Is there a code like this?
I think that more realistic is to print a message for
each CPU. But even in this case, the messages are usually
written by each CPU separately and thus less synchronized.
One exception might be the backtraces of all CPUs. These
are printed in NMI and flushed synchronously from a
single CPU. But they were recently optimized by
not printink idle threads.
> > Why did you completely ignored the paragraph about step by step
> > approach? Is there anything wrong about it?
>
> frankly, I don't even understand what our plan is. I don't see how are
> we going to verify the patch. over the last 3 years, how many emails
> you have from facebook or samsung or linaro, or any other company
> reporting the printk-related lockups? I don't have that many in my gmail
> inbox, to be honest. and this is not because there were no printk lockups
> observed. this is because people usually don't report those issues to
> the upstream community. especially vendors that use "outdated" LTS
> kernels, which are approx 1-2 year(s) behind the mainline. and I don't see
> why it should be different this time. it will take years before vendors
> pick the next LTS kernel, which will have that patch in it. but the really
> big problem here is that we already know that the patch has some problems.
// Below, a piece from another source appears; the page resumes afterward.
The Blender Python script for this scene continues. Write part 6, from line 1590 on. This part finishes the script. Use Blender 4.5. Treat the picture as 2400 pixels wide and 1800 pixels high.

> are we going to conclude that "no emails === no problems"? with all my
> respect, it does seem like, in the grand scheme of things, we are going
> to do the same thing, yet expecting different result. that's my worry.
The patches for offloading printk console work are floating around
about 5 years and nothing went upstream. Therefore 2 more years look
acceptable if we actually could make thigs better a bit now. Well, I
believe that we would know the usefulness earlier than this.
> > You are looking for a perfect solution.
>
> gentlemen, once again, you really can name it whatever you like.
> the bottom line is [speaking for myself only]:
>
> - the patch does not fit my needs.
> - it does not address the issues I'm dealing with.
I am still missing some real life reproducer of the problems.
> - it has a significantly worse behaviour compared to old async printk.
> - it keeps sleeping on console_sem tasks in TASK_UNINTERRUPTIBLE
> for a long time.
> - it timeouts user space apps.
> - it re-introduces the lockup vector, by passing console_sem ownership
> to atomic tasks.
All this is in the current upstream code as well. Steven's patch
should make it better in compare with the current upstream code.
Sure, the printk offload approach does all these things better.
But there is still the fear that the offload is not reliable
in all situations. The lazy offload should handle this well from
my POV but I am not 100% sure.
If we have hard data (real life reproducers) in hand, we could
start pushing the offloading again.
> - it doubles the amount of time CPU spins with local IRQs disabled in
> the worst case.
It happens only during the hand shake. And the other CPU waits only
until a single line is flushed. It is much less that a single CPU
might spend flushing lines.
> - I probably need to run more tests [I didn't execute any OOM tests, etc.],
> but, preliminary, I can't see Samsung using this patch.
Does Samsung already use some offload implementation?